** START **
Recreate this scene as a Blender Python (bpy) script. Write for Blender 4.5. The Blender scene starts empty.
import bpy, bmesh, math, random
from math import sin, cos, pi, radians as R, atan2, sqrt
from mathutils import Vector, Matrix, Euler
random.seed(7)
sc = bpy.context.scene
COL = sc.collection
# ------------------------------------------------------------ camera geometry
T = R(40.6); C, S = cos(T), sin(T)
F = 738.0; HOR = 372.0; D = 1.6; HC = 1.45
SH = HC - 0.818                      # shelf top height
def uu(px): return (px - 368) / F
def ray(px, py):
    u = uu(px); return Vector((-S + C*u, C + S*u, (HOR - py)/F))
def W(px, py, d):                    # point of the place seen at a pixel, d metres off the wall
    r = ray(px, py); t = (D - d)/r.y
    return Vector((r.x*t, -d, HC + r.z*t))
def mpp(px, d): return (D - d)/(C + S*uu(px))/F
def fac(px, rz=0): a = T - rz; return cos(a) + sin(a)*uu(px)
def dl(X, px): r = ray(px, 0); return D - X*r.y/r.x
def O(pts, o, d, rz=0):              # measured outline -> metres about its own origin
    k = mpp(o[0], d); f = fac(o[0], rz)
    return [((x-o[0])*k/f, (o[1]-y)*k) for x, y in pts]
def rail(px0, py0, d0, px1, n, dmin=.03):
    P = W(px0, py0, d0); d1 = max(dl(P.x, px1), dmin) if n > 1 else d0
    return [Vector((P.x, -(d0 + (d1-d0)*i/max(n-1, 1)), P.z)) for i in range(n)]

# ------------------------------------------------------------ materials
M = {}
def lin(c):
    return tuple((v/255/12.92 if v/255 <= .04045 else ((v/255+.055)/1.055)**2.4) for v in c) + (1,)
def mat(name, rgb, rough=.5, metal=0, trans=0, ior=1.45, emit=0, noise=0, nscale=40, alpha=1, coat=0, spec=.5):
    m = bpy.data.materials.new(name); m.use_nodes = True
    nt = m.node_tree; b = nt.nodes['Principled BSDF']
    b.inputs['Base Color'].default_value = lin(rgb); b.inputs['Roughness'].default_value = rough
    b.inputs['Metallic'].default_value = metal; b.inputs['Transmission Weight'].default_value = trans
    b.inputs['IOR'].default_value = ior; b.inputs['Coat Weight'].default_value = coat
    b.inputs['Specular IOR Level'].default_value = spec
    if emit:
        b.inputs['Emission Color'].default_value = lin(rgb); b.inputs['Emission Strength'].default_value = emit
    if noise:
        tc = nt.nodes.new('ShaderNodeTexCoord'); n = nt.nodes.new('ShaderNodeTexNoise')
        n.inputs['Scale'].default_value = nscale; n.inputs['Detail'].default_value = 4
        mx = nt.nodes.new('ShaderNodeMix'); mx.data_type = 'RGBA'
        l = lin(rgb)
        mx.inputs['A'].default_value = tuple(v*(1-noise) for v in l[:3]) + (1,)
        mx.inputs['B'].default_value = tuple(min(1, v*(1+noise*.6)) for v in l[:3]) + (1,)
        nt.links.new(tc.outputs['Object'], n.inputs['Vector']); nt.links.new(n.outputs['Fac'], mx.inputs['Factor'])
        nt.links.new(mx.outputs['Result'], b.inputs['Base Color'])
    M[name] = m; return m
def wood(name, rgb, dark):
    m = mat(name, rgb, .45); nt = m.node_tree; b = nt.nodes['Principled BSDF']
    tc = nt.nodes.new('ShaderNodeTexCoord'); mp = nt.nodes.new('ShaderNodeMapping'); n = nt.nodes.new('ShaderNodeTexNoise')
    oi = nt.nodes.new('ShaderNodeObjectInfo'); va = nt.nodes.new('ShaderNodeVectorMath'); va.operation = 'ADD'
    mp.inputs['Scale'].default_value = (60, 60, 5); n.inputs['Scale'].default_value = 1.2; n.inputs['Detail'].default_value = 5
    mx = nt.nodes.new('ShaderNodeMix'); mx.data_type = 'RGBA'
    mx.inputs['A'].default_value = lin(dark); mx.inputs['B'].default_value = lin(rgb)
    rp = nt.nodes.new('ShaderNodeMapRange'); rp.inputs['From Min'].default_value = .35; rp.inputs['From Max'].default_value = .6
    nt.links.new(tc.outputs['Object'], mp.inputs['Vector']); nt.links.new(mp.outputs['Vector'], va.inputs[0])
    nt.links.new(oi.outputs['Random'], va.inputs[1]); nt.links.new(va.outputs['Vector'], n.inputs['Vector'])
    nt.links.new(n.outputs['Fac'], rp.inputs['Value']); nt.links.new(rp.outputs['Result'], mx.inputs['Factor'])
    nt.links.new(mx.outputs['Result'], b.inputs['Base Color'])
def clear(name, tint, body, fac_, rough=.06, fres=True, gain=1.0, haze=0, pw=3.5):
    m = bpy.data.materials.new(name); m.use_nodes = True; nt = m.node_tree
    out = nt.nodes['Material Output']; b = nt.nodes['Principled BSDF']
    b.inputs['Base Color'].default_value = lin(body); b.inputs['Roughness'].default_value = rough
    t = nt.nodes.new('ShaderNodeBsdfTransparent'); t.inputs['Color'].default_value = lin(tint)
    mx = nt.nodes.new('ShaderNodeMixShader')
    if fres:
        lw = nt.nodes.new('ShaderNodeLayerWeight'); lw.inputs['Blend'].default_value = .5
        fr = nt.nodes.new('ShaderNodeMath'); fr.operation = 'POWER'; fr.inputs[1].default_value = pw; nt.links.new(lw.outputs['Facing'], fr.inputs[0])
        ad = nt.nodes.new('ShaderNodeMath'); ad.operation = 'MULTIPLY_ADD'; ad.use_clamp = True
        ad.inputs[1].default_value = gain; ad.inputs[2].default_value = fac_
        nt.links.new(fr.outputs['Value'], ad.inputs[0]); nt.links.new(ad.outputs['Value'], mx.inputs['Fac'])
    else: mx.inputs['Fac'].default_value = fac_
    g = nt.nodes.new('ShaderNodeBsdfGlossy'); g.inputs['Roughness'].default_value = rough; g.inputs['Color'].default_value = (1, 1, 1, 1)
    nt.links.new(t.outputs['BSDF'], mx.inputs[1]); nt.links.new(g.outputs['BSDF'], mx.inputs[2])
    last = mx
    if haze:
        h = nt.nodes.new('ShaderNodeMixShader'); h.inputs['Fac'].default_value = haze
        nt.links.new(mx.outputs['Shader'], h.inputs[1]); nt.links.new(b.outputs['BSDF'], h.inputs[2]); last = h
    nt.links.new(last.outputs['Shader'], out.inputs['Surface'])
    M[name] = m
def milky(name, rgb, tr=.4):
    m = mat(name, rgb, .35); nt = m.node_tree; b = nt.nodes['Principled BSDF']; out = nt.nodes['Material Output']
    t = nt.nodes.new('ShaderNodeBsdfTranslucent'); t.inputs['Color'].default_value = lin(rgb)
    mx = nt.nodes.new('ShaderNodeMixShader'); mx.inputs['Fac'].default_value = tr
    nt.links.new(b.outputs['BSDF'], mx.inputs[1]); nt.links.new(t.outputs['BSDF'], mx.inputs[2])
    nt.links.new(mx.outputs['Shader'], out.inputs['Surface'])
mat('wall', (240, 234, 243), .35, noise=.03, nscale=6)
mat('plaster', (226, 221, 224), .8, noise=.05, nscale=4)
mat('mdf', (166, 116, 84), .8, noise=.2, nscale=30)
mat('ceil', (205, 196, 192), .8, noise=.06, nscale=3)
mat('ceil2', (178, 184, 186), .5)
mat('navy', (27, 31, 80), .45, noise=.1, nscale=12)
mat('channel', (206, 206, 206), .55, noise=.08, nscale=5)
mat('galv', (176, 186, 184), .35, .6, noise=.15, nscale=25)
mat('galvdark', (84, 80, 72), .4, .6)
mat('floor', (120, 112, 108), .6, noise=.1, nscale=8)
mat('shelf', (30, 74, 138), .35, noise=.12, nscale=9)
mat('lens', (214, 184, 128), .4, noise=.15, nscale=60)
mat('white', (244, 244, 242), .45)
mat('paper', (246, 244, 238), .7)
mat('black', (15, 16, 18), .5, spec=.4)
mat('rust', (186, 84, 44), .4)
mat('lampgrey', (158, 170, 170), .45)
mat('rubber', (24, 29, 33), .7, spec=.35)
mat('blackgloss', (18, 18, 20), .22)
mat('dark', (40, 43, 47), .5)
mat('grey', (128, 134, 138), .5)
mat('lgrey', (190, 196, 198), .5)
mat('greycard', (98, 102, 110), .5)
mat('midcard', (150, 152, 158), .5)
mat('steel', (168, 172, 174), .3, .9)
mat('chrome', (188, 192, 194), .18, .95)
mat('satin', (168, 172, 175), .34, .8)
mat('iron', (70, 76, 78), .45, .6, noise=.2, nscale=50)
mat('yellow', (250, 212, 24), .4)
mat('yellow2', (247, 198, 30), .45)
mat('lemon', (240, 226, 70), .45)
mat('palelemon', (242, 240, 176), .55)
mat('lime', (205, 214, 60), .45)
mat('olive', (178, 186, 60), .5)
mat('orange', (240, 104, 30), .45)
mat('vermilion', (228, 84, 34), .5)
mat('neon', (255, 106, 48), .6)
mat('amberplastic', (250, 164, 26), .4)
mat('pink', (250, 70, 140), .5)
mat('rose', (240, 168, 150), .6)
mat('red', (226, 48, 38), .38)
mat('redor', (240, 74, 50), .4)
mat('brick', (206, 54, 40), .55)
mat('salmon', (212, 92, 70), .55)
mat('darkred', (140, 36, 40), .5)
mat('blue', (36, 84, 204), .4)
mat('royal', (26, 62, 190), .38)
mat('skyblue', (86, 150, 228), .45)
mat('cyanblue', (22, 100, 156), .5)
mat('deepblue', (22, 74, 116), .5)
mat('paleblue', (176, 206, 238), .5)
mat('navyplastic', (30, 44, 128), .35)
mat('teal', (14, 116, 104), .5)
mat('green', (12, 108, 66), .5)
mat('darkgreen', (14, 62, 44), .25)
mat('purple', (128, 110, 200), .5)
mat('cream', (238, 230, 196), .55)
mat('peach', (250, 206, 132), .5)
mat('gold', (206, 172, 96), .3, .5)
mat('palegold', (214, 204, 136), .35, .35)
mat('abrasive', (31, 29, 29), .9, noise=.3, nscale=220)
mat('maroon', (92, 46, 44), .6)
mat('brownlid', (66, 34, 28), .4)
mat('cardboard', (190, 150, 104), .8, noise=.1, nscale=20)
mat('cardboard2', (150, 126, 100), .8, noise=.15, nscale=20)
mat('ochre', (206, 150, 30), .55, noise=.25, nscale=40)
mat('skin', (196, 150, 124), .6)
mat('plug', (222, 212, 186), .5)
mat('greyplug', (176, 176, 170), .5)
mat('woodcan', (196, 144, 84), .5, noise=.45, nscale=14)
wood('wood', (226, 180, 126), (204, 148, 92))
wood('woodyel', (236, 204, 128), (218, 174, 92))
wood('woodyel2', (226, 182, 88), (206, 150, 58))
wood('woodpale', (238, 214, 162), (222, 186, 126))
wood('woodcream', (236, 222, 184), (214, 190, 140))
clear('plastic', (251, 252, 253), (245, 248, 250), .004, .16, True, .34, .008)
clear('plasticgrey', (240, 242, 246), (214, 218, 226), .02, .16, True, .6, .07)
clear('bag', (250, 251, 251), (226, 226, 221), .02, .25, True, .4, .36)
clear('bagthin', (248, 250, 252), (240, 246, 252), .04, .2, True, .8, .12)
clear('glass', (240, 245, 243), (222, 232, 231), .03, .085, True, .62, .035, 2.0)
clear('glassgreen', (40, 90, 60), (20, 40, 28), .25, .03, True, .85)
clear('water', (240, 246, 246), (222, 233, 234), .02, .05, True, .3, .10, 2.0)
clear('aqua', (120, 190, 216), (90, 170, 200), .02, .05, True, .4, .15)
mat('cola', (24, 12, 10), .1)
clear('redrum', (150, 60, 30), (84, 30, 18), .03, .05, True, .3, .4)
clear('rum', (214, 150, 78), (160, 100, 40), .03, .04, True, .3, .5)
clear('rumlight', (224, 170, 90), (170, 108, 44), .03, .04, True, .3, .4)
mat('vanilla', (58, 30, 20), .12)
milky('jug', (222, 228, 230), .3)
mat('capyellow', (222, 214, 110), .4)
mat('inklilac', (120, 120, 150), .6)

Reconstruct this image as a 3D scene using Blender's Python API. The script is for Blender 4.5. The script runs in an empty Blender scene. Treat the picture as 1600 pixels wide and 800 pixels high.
** END **
# TASK BRIEF
Scan the material line by line and report each one that contains "Blender".

# THE REPLY
Recreate this scene as a Blender Python (bpy) script. Write for Blender 4.5. The Blender scene starts empty.
Reconstruct this image as a 3D scene using Blender's Python API. The script is for Blender 4.5. The script runs in an empty Blender scene. Treat the picture as 1600 pixels wide and 800 pixels high.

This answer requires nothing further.